Why Are Royalties Based on Net Sales & Not Profits?
Royalties are the income you can make off your name, product or invention under the terms of a licensing agreement. The operative word is "terms," and every licensing agreement can have different terms. If the terms of the licensing agreement pay you based on a percentage of net income, and the company has no net income, your percentage is zero. However, if your terms are based on sales, you're guaranteed a percentage of sales regardless of how the company computes net income. The most important aspect of negotiating terms is to know the right questions to ask. The second-most important aspect is being able to walk away if you don't get the right answer.
Contrary to popular belief, companies have considerable latitude in calculating net income. Moreover, a company is at liberty to do whatever it wants to improve operations, including increasing wages, increasing marketing expense, investing in new or more expensive inventory, or even purchasing a new building. These can be one-time expenses that erode net income for one quarter or for an entire year. Sales on the other hand, is a firm calculation. While they may include discounts and/or coupons, sales are firm and cannot be adjusted or manipulated.

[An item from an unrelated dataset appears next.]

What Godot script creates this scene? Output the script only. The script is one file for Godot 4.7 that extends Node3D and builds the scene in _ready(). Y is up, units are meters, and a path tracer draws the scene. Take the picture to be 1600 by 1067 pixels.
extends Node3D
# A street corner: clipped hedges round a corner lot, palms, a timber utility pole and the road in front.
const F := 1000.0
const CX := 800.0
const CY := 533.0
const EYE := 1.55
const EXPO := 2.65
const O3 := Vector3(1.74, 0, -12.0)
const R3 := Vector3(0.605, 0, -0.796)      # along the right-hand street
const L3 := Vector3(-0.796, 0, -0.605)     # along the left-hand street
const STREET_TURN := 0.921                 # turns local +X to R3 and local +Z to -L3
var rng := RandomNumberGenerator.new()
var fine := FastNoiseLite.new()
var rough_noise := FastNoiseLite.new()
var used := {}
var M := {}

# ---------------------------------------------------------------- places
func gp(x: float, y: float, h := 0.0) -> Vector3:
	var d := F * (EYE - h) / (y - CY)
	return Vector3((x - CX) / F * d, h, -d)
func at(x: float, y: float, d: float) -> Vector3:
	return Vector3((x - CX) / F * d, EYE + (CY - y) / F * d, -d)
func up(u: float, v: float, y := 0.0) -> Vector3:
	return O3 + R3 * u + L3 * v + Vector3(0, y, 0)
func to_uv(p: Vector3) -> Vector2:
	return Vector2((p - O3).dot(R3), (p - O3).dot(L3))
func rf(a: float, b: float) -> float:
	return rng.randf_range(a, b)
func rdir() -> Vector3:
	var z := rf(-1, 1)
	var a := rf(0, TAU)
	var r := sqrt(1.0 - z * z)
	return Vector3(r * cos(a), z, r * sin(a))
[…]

To better gauge the potential sales opportunity from your agreement, it's best to ask the company for a sales forecast and the price for which it plans to sell the product. For example, assume the company is paying you royalties based on the use of your name. If the company sells 500 units per month without the use of your invention or name, and it expects to sell 100 more units with the use of your name, the sales unit forecast is 600.
Another important aspect of an royalty agreement is pricing. Your terms should include a fair market price for the product as well as an increase in price for the use of your invention or name. For example, if the company plans on selling the product for $10, which is $2 more than it sold it for without the use of your name, the sales forecast is calculated by multiplying the intended number of units to be sold by the sales price, or $6,000.
Even a high royalty percentage is no guarantee of income. Additionally, depending on the type of royalty, it is quite possible that the company may never use your contribution and therefore never owe you a dime. For this reason, it is not uncommon for royalty agreements to include a guaranteed minimum payout.